Future El Paso

Isn’t anyone else concerned that the City of El Paso is operating on a plan that was largely conceived in 2001?

A lot has happened since 2001.

Amazon has decimated retail. Shopping malls are withering. Sears filed for bankruptcy. (The expression “Solid as Sears” was once a indication of strength.)

Socializing takes place on the internet. In the old days, you used to have to go to a bar to get in an argument with a stranger. These days, arguments with strangers are a few short keystrokes away.

The wealth and income and opportunity gap between the classes has widened. And the Riches are driving the pickup truck into the ditch, while the Poors are riding back in the bed of the truck with nothing to hang onto.

I can’t see what a successful downtown El Paso will look like. Will it be all $200 a night hotel rooms? A cluster of big box entertainment facilities that will be dark sixty percent of the year, and underutilized the other forty percent? Clubs and restaurants and retail fighting for a dwindling number of customers?

Out of town conventions?

The Meetings and Conventions business is changing, too. Conventions in the future are going to look like a cross between a TED talk and Burning Man. They may be virtual. Big convention halls will be replaced by a number of closely linked small spaces designed to facilitate one-on-one interactions that allow for real life networking.

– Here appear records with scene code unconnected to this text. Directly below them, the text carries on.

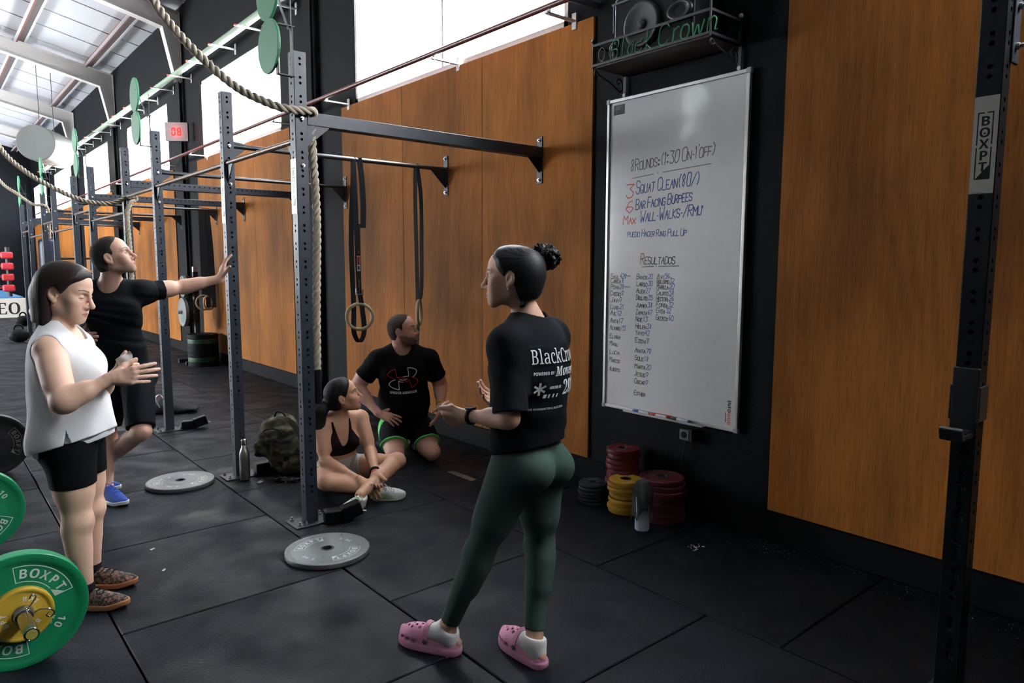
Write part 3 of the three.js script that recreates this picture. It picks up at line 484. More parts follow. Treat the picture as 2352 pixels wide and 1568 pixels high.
{
  const web = std([0.012, 0.014, 0.018], 0.7), rw = std([0.40, 0.33, 0.2], 0.6, 0, { bumpMap: grainAt(8), bumpScale: 0.0005 });
  const y0 = 2.40, z = POSTZ[1];
  { // near ring, seen round
    const x = 2.745, t = thing('gymnastic_ring', 'round wooden ring on a wide black strap, left of the two over the kneeling man', 'gymnastic ring', [0, 0, 0], 0, 'rings on the pull-up bar');
    const ax = [0.86, 0, 0.5];
    part('strap', [strapGeo([[x + 0.004, 1.36, z + 0.02], [x - 0.012, 1.9, z + 0.025], [x - 0.02, 2.3, z + 0.02], [x - 0.015, y0 + 0.021, z], [x, 2.3, z - 0.03], [x - 0.03, 1.8, z - 0.03], [x - 0.025, 1.2, z - 0.02], [x - 0.03, 1.0, z - 0.01], [x + 0.015, 0.93, z - 0.01], [x + 0.045, 1.0, z + 0.01], [x + 0.03, 1.2, z + 0.02], [x + 0.004, 1.36, z + 0.022]], 0.04, ax), strapGeo([[x + 0.03, 2.415, z + 0.018], [x + 0.042, 2.25, z + 0.03], [x + 0.05, 2.02, z + 0.032], [x + 0.045, 1.86, z + 0.03]], 0.045, ax)], web, t);
    part('ring', new THREE.TorusGeometry(0.1035, 0.0145, 14, 48).rotateY(-0.5).translate(x + 0.012, 1.142, z + 0.005), rw, t, 'round wooden ring');
    part('buckle', [at(rbox(0.056, 0.012, 0.012, 0.003).rotateY(-0.5), x + 0.004, 1.325, z + 0.028), at(rbox(0.007, 0.055, 0.01, 0.003), x - 0.02, 1.345, z + 0.015), at(rbox(0.007, 0.055, 0.01, 0.003), x + 0.028, 1.345, z + 0.042)], M.chrome, t, 'bright metal cam buckle');
    const lab = canvasTex(64, 512, (c) => { c.fillStyle = '#101216'; c.fillRect(0, 0, 64, 512); c.fillStyle = '#d8d8d8'; c.fillRect(10, 250, 44, 120); c.fillStyle = '#a02028'; c.fillRect(14, 256, 36, 66); c.fillStyle = '#101216'; c.fillRect(20, 330, 24, 30); c.fillStyle = '#c8c8c8'; c.save(); c.translate(40, 500); c.rotate(-Math.PI / 2); c.font = '22px sans-serif'; c.fillText('fitness', 0, 0); c.restore(); c.save(); c.translate(44, 235); c.rotate(-Math.PI / 2); c.font = '26px sans-serif'; c.fillText('115', 0, 0); c.restore(); for (let i = 0; i < 4; i++) c.fillRect(28, 20 + i * 38, 22, 5); });
    part('strap_label', new THREE.PlaneGeometry(0.036, 0.52).rotateY(0.5 - 1.0).translate(x + 0.0, 1.63, z + 0.029), std('#ffffff', 0.7, 0, { map: lab }), t, 'printed scale and red label on the strap');
  }
  { // second ring, seen edge-on
    const x = 3.335, t = thing('gymnastic_ring', 'wooden ring seen edge-on under a narrow strap, nearer the wall bracket', 'gymnastic ring', [0, 0, 0], 0, 'rings on the pull-up bar');
    const ax = [0.5, 0, 0.86];
    part('strap', [strapGeo([[x - 0.012, 1.25, z], [x - 0.02, 1.7, z - 0.0], [x - 0.02, 2.2, z - 0.01], [x - 0.014, y0 + 0.021, z], [x + 0.014, 2.2, z + 0.02], [x + 0.02, 1.7, z + 0.02], [x + 0.014, 1.3, z + 0.01], [x + 0.0, 1.25, z]], 0.036, ax)], web, t);
    part('strap_tail', strapGeo([[x - 0.01, 1.06, z], [x - 0.02, 0.95, z + 0.006], [x - 0.03, 0.85, z + 0.005]], 0.03, ax), web, t);
    part('ring', new THREE.TorusGeometry(0.1035, 0.0145, 14, 48).rotateY(-0.72 + Math.PI / 2).translate(x, 1.153, z), rw, t);
  }
  { // pair far along the rig
    const zf = POSTZ[5];
    for (const [x, lab] of [[3.50, 'far wooden ring of a pair hanging by the weight tree, nearer the wall'], [3.42, 'far wooden ring of a pair hanging by the weight tree, nearer the uprights']]) {
      const t = thing('gymnastic_ring', lab, 'gymnastic ring', [0, 0, 0], 0, 'far rings by the weight tree');
      part('strap', strapGeo([[x - 0.02, 1.06, zf], [x - 0.02, 1.8, zf], [x - 0.015, y0 + 0.021, zf], [x + 0.02, 1.8, zf + 0.03], [x + 0.03, 0.9, zf + 0.03]], 0.07, [0.9, 0, 0.43]), web, t);
      part('ring', new THREE.TorusGeometry(0.11, 0.0145, 10, 32).rotateY(x > 3.45 ? 0.5 : -0.3).translate(x - 0.03, 0.98, zf), rw, t);
    }
  }
}
// ---------------------------------------------------------------- hand lettering: a stroke alphabet on a 4 x 6 grid (y down)
const GL = { A: '06 20 46|13 33', B: '00 06 36 45 44 33 03|33 42 41 30 00', C: '41 30 10 01 05 16 36 45', D: '00 06 26 45 41 20 00', E: '40 00 06 46|03 33', F: '40 00 06|03 33', G: '41 30 10 01 05 16 36 45 43 23', H: '00 06|40 46|03 43', I: '20 26', J: '30 35 26 16 05', K: '00 06|40 03 46', L: '00 06 46', M: '06 00 23 40 46', N: '06 00 46 40', O: '10 30 41 45 36 16 05 01 10', P: '06 00 30 41 42 33 03', Q: '10 30 41 45 36 16 05 01 10|24 46', R: '06 00 30 41 42 33 03|13 46', S: '41 30 10 01 02 13 33 44 45 36 16 05', T: '00 40|20 26', U: '00 05 16 36 45 40', V: '00 26 40', W: '00 16 23 36 40', X: '00 46|40 06', Y: '00 23 40|23 26', Z: '00 40 06 46', 0: '10 30 41 45 36 16 05 01 10', 1: '11 20 26', 2: '01 10 30 41 42 06 46', 3: '00 40 22 33 44 45 36 16 05', 4: '30 04 44|32 36', 5: '40 00 02 32 43 45 36 06', 6: '30 11 04 15 26 35 44 33 13 04', 7: '00 40 16', 8: '20 31 32 23 14 15 26 35 34 23 12 11 20', 9: '43 13 02 01 10 30 41 43 36', ':': '22 22|25 25', '(': '30 12 14 36', ')': '10 32 34 16', '-': '13 33', '/': '40 06', '%': '40 06', "'": '20 21', '*': '22 23', '.': '26 26', '<': '26 02 01 10 21 30 41 42 26', Ñ: '06 00 46 40', a: '42 23 14 15 26 36 45 42 46', c: '42 33 13 04 05 16 36 45', k: '10 16|42 14 46', l: '20 26', r: '12 16|13 32 42', o: '22 32 43 45 36 16 05 03 12 22', w: '02 16 23 36 42', n: '02 06|03 22 33 36 46' };
const glyph = ch => (GL[ch] || '').split('|').filter(Boolean).map(s => s.split(' ').map(p => [+p[0] / 4, +p[1] / 6]));
const wide = { ' ': 0.55, ':': 0.75, '1': 0.55, I: 0.45, '(': 0.6, ')': 0.6, "'": 0.3, '-': 0.7, '*': 0.5, M: 1.15, W: 1.25, O: 1.1 };
function scrawl(c, text, x, y, h, w, color, lw, slope = 0) { // handwriting in small capitals from (x, y baseline), total width w
  const big = [...text].map((ch, i) => i === 0 || / |-|\(|\/|\d/.test(text[i - 1]) || /[\d(/)]/.test(ch)), adv = [...text].map((ch, i) => (wide[ch] || 1) * (big[i] ? 1.25 : 1)), un = w / adv.reduce((a, b) => a + b, 0); c.strokeStyle = color; c.lineWidth = lw; c.lineCap = c.lineJoin = 'round'; let X = x;
  [...text].forEach((ch, i) => { const Y = y + slope * (X - x), H = h * (big[i] ? rr(0.94, 1.08) : rr(0.66, 0.76)), gw = un * adv[i] * 0.80, lean = rr(0.04, 0.16); for (const s of glyph(ch)) { c.beginPath(); s.forEach(([a, b], k) => { const px = X + a * gw + rr(-1, 1) * H * 0.03 + (1 - b) * H * lean, py = Y - H + b * H + rr(-1, 1) * H * 0.03; k ? c.lineTo(px, py + 0.01) : c.moveTo(px, py); }); if (s.length === 2 && s[0][0] === s[1][0] && s[0][1] === s[1][1]) { c.beginPath(); c.arc(X + s[0][0] * gw, Y - H + s[0][1] * H, lw * 0.8, 0, 7); c.fillStyle = color; c.fill(); } c.stroke(); } X += un * adv[i]; });
}
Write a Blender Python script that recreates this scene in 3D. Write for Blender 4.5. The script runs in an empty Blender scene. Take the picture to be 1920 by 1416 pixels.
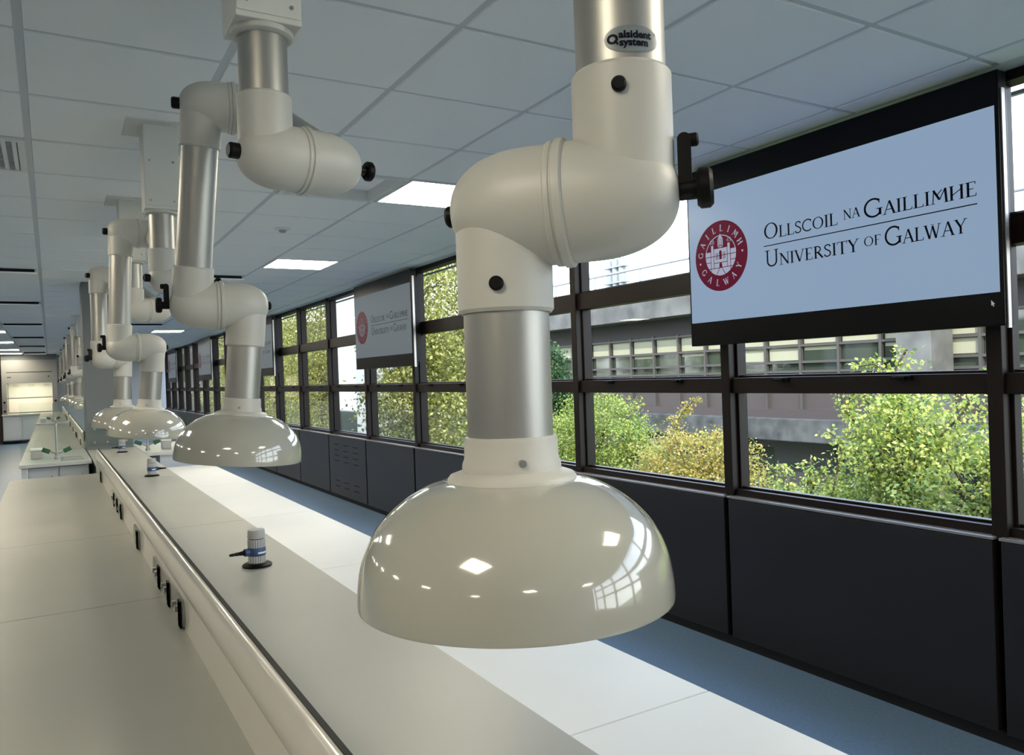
import bpy, bmesh, math, random
import numpy as np
from mathutils import Vector, Matrix
C = bpy.context.scene.collection
PI = math.pi
H0 = 1.52          # eye height: many measures below are taken from eye level

# ------------------------------------------------------------------ camera
f_px, yaw, pitch, roll = 1460.9, 0.534824, -0.00408, -0.03547
F = Vector((math.sin(yaw)*math.cos(pitch), math.cos(yaw)*math.cos(pitch), math.sin(pitch)))
R = Vector((math.cos(yaw), -math.sin(yaw), 0)); U = R.cross(F)
R2 = math.cos(roll)*R + math.sin(roll)*U; U2 = R2.cross(F)
cd = bpy.data.cameras.new('camera'); cam = bpy.data.objects.new('camera', cd); C.objects.link(cam)
M = Matrix((R2, U2, -F)).transposed().to_4x4(); M.translation = Vector((0, 0, H0))
cam.matrix_world = M
cd.sensor_width = 36; cd.lens = f_px/1920*36; cd.clip_start = .05; cd.clip_end = 300
bpy.context.scene.camera = cam

# ------------------------------------------------------------------ world, sun, exposure
w = bpy.data.worlds.new('sky'); bpy.context.scene.world = w; w.use_nodes = True
nt = w.node_tree; bg = nt.nodes['Background']
tc = nt.nodes.new('ShaderNodeTexCoord'); sx = nt.nodes.new('ShaderNodeSeparateXYZ'); rp = nt.nodes.new('ShaderNodeValToRGB')
nt.links.new(tc.outputs['Generated'], sx.inputs[0]); nt.links.new(sx.outputs['Z'], rp.inputs[0]); nt.links.new(rp.outputs[0], bg.inputs[0])
rp.color_ramp.elements[0].position = .0; rp.color_ramp.elements[0].color = (.95, .97, 1, 1)
rp.color_ramp.elements[1].position = .7; rp.color_ramp.elements[1].color = (.45, .62, 1, 1)
bg.inputs[1].default_value = 3.9
sd = bpy.data.lights.new('sun', 'SUN'); sun = bpy.data.objects.new('sun', sd); C.objects.link(sun)
sd.energy = 3.6; sd.angle = .01; sd.color = (1, .93, .8)
sun.rotation_euler = Vector((.62, .62, -.60)).to_track_quat('-Z', 'Y').to_euler()
vs = bpy.context.scene.view_settings
vs.view_transform = 'Standard'; vs.look = 'None'; vs.gamma = 1; vs.use_curve_mapping = False; vs.exposure = 0.76

# ------------------------------------------------------------------ materials
def mat(name, col, rough=.5, metal=0, coat=0, emit=None, es=0, spec=.5, noise=0, nscale=8, bump=0, bscale=200, aniso=0, ncol=None):
    m = bpy.data.materials.new(name); m.use_nodes = True; t = m.node_tree; b = t.nodes['Principled BSDF']
    b.inputs['Base Color'].default_value = (*col, 1); b.inputs['Roughness'].default_value = rough
    b.inputs['Metallic'].default_value = metal; b.inputs['Coat Weight'].default_value = coat; b.inputs['Coat Roughness'].default_value = .02
    b.inputs['Specular IOR Level'].default_value = spec
    if aniso: b.inputs['Anisotropic'].default_value = aniso
    if emit: b.inputs['Emission Color'].default_value = (*emit, 1); b.inputs['Emission Strength'].default_value = es
    if noise or bump:
        c = t.nodes.new('ShaderNodeTexCoord')
    if noise:
        n = t.nodes.new('ShaderNodeTexNoise'); n.inputs['Scale'].default_value = nscale; n.inputs['Detail'].default_value = 5
        t.links.new(c.outputs['Object'], n.inputs['Vector'])
        r = t.nodes.new('ShaderNodeValToRGB'); t.links.new(n.outputs[0], r.inputs[0]); t.links.new(r.outputs[0], b.inputs['Base Color'])
        r.color_ramp.elements[0].position = .3; r.color_ramp.elements[1].position = .7
        r.color_ramp.elements[0].color = (*[x*(1-noise) for x in col], 1)
        r.color_ramp.elements[1].color = (*(ncol or [min(1, x*(1+noise)) for x in col]), 1)
    if bump:
        n2 = t.nodes.new('ShaderNodeTexNoise'); n2.inputs['Scale'].default_value = bscale; n2.inputs['Detail'].default_value = 2
        t.links.new(c.outputs['Object'], n2.inputs['Vector'])
        bp = t.nodes.new('ShaderNodeBump'); bp.inputs['Strength'].default_value = bump; bp.inputs['Distance'].default_value = .001
        t.links.new(n2.outputs[0], bp.inputs['Height']); t.links.new(bp.outputs[0], b.inputs['Normal'])
    return m
def glassmat(name, tint, gloss=.09, rough=.0):
    m = bpy.data.materials.new(name); m.use_nodes = True; t = m.node_tree; t.nodes.clear()
    o = t.nodes.new('ShaderNodeOutputMaterial'); mx = t.nodes.new('ShaderNodeMixShader')
    tr = t.nodes.new('ShaderNodeBsdfTransparent'); tr.inputs[0].default_value = (*tint, 1)
    g = t.nodes.new('ShaderNodeBsdfGlossy'); g.inputs['Roughness'].default_value = rough
    fr = t.nodes.new('ShaderNodeLayerWeight'); fr.inputs['Blend'].default_value = .5
    pw = t.nodes.new('ShaderNodeMath'); pw.operation = 'POWER'; pw.inputs[1].default_value = 4.5
    mt = t.nodes.new('ShaderNodeMath'); mt.operation = 'MULTIPLY_ADD'; mt.inputs[1].default_value = .55; mt.inputs[2].default_value = gloss
    t.links.new(fr.outputs['Facing'], pw.inputs[0]); t.links.new(pw.outputs[0], mt.inputs[0]); t.links.new(mt.outputs[0], mx.inputs[0])
    t.links.new(tr.outputs[0], mx.inputs[1]); t.links.new(g.outputs[0], mx.inputs[2]); t.links.new(mx.outputs[0], o.inputs[0])
    return m
def leafmat(name, cols):
    m = bpy.data.materials.new(name); m.use_nodes = True; t = m.node_tree; b = t.nodes['Principled BSDF']; o = t.nodes['Material Output']
    g = t.nodes.new('ShaderNodeNewGeometry'); r = t.nodes.new('ShaderNodeValToRGB')
    t.links.new(g.outputs['Random Per Island'], r.inputs[0])
    while len(r.color_ramp.elements) < len(cols): r.color_ramp.elements.new(.5)
    for i, c in enumerate(cols):
        r.color_ramp.elements[i].position = i/(len(cols)-1); r.color_ramp.elements[i].color = (*c, 1)
    t.links.new(r.outputs[0], b.inputs['Base Color']); b.inputs['Roughness'].default_value = .5
    tl = t.nodes.new('ShaderNodeBsdfTranslucent'); t.links.new(r.outputs[0], tl.inputs[0])
    mx = t.nodes.new('ShaderNodeMixShader'); mx.inputs[0].default_value = .4
    t.links.new(b.outputs[0], mx.inputs[1]); t.links.new(tl.outputs[0], mx.inputs[2]); t.links.new(mx.outputs[0], o.inputs[0])
    return m
MT = dict(
    tile=mat('ceiling_tile', (.88, .88, .875), .8, bump=.25, bscale=260),
    tee=mat('ceiling_tee', (.60, .61, .62), .6),
    wallp=mat('painted_wall', (.52, .53, .53), .7),
    floor=mat('blue_vinyl', (.115, .19, .30), .38, noise=.12, nscale=60),
    panel=mat('dark_panel', (.012, .010, .0095), .36, spec=.4, bump=.1, bscale=90),
    bronze=mat('bronze_frame', (.011, .0065, .005), .42, spec=.2),
    sillm=mat('sill_metal', (.32, .30, .28), .35, metal=.6),
    black=mat('black_plastic', (.003, .003, .003), .45, spec=.15),
    slot=mat('slot_black', (.004, .004, .004), .8),
    white=mat('white_fitting', (.53, .515, .465), .42, bump=.06, bscale=700),
    dome=mat('gloss_dome', (.39, .38, .325), .12, coat=1.0),
    alu=mat('anodised_aluminium', (.40, .39, .36), .42, metal=.85),
    boxm=mat('powder_coat', (.66, .65, .60), .5),
    grey=mat('grey_worktop', (.335, .335, .295), .42, noise=.035, nscale=3),
    pale=mat('pale_worktop', (.65, .66, .65), .42, spec=.3, noise=.02, nscale=3),
    edge=mat('worktop_edge', (.60, .60, .57), .4),
    trunk=mat('trunking_pvc', (.58, .55, .49), .30, coat=.5),
    gasket=mat('dark_gasket', (.016, .016, .011), .6, spec=.2),
    steel=mat('brushed_steel', (.42, .41, .39), .32, metal=.8),
    cab=mat('cabinet_white', (.62, .64, .66), .45),
    ribgrey=mat('ribbed_grey', (.36, .36, .35), .5),
    blue=mat('blue_band', (.03, .07, .18), .4),
    whitep=mat('white_print', (.75, .76, .76), .5),
    led=mat('led_diffuser', (.9, .9, .85), .5, emit=(1, .90, .70), es=19.0),
    ledf=mat('light_frame', (.75, .75, .73), .5),
    column=mat('slate_column', (.15, .165, .175), .6),
    glass=glassmat('window_glass', (.96, .985, .97), .015),
    splash=glassmat('splash_glass', (.93, .965, .95), .03),
    tvbody=mat('tv_bezel', (.004, .004, .005), .3, spec=.15),
    silver=mat('tv_edge', (.40, .37, .35), .4, metal=.9),
    tvimg=mat('tv_image', (.004, .004, .004), .3, spec=.12, emit=(.155, .215, .30), es=.93),
    tvimg2=mat('tv_image_dimmed', (.004, .004, .004), .5, spec=.06, emit=(.075, .09, .10), es=1.0),  # off-angle dimming of the far slides is put into this emission colour
    ink=mat('dark_lettering', (.004, .006, .015), .5, spec=.1),
    ink2=mat('grey_lettering', (.006, .007, .01), .6, spec=.05),
    maroon=mat('maroon_seal', (.002, .001, .001), .4, spec=.05, emit=(.055, .0025, .012), es=1),
    maroon2=mat('maroon_seal_dim', (.002, .001, .001), .4, spec=.05, emit=(.05, .010, .015), es=1),
    sealw=mat('seal_lines', (.003, .003, .003), .4, spec=.05, emit=(.20, .22, .28), es=1.0),
    sealw2=mat('seal_lines_dim', (.003, .003, .003), .4, spec=.05, emit=(.065, .07, .08), es=1.0),
    sticker=mat('silver_sticker', (.21, .235, .245), .35),
    dgreen=mat('green_handle', (.01, .08, .04), .4),
    concrete=mat('concrete', (.105, .098, .088), .85, noise=.38, nscale=1.6, bump=.4, bscale=20),
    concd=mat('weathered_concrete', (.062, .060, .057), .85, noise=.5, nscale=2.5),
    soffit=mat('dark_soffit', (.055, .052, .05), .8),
    spandrel=mat('brown_spandrel', (.066, .050, .045), .5),
    oframe=mat('brown_frame', (.065, .057, .05), .5),
    blind=mat('cream_blind', (.33, .31, .21), .7),
    oglass=mat('dark_glass', (.035, .045, .03), .06, spec=.9),
    render_=mat('white_render', (.42, .41, .38), .8),
    rail=mat('pale_rail', (.22, .23, .24), .5),
    grass=mat('ground', (.10, .13, .05), .9, noise=.4, nscale=2),
    bark=mat('bark', (.10, .075, .05), .9, noise=.4, nscale=9),
    fumew=mat('fume_white', (.85, .83, .76), .5),
    fumelamp=mat('fume_lamp', (1, 1, 1), .5, emit=(1, .88, .68), es=7),
    plate=mat('outlet_plate', (.20, .205, .185), .35),
    sinkm=mat('sink_worktop', (.44, .45, .43), .35),
    housing=mat('fume_housing', (.27, .27, .26), .5),
    brown=mat('brown_door', (.10, .07, .045), .5),
)
MT['lf_green'] = leafmat('leaf_green', [(.08, .14, .02), (.18, .25, .035), (.34, .38, .06), (.52, .50, .13)])
MT['lf_yellow'] = leafmat('leaf_yellow', [(.14, .17, .03), (.30, .29, .05), (.52, .40, .07), (.40, .24, .06), (.55, .47, .17)])
MT['lf_lime'] = leafmat('leaf_lime', [(.10, .18, .035), (.24, .31, .055), (.46, .48, .09), (.66, .64, .20)])
MT['lf_birch'] = leafmat('leaf_birch', [(.07, .085, .018), (.19, .20, .035), (.36, .34, .07), (.52, .46, .15)])
MT['lf_dark'] = leafmat('leaf_dark', [(.03, .07, .02), (.05, .11, .03), (.09, .15, .05)])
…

Building large convention spaces will be just as effective for economic development as building a school for typewriter repair.

If you want to forecast where we’re headed, just look at the recent history of where we’ve been. Between 2012 and 2017, the City’s total liabilities increased by 230 percent. Our population grew by only one and a half percent. More young people are leaving El Paso than ever before. Taxes and fees for municipal services go up every year, and will continue to rise, because City Council can’t stop spending money.

We’re aiming at targets that will be obsolete by the time we get there. The future will look very different than the present, and we’re still aiming at the past.

The first step to recovery is recognizing you have a problem. City Government lacks that level of self-awareness.

6 comments

  1. Once again you’ve hit that sweet spot, Rich. Thanks for sticking with it, and I hope you make it on to City Council, and are able to get your voice heard by a wider audience.

  2. no one speaks of the firefighter and police pensions, which have been bolstered by higher contribution levels, but still not even close to solvency in the period 2023-2028, which will have the highest number of retirees hitting the pension obligations in el paso history. NO ONE speaks of it. an arena approved in 2012 is not gonna be built on 2012 concrete and steel(think tariffs) prices. nor insurance or bond ratings. we are headed for financial ruin. stockton california? i am not religious but am praying Rich gets elected along with hogan and someone not peter scarsbeaner. anello and crew voted against the west tirz but sam morgan and ordaz and two names hernandez will doom the budget. and beer prices may go up?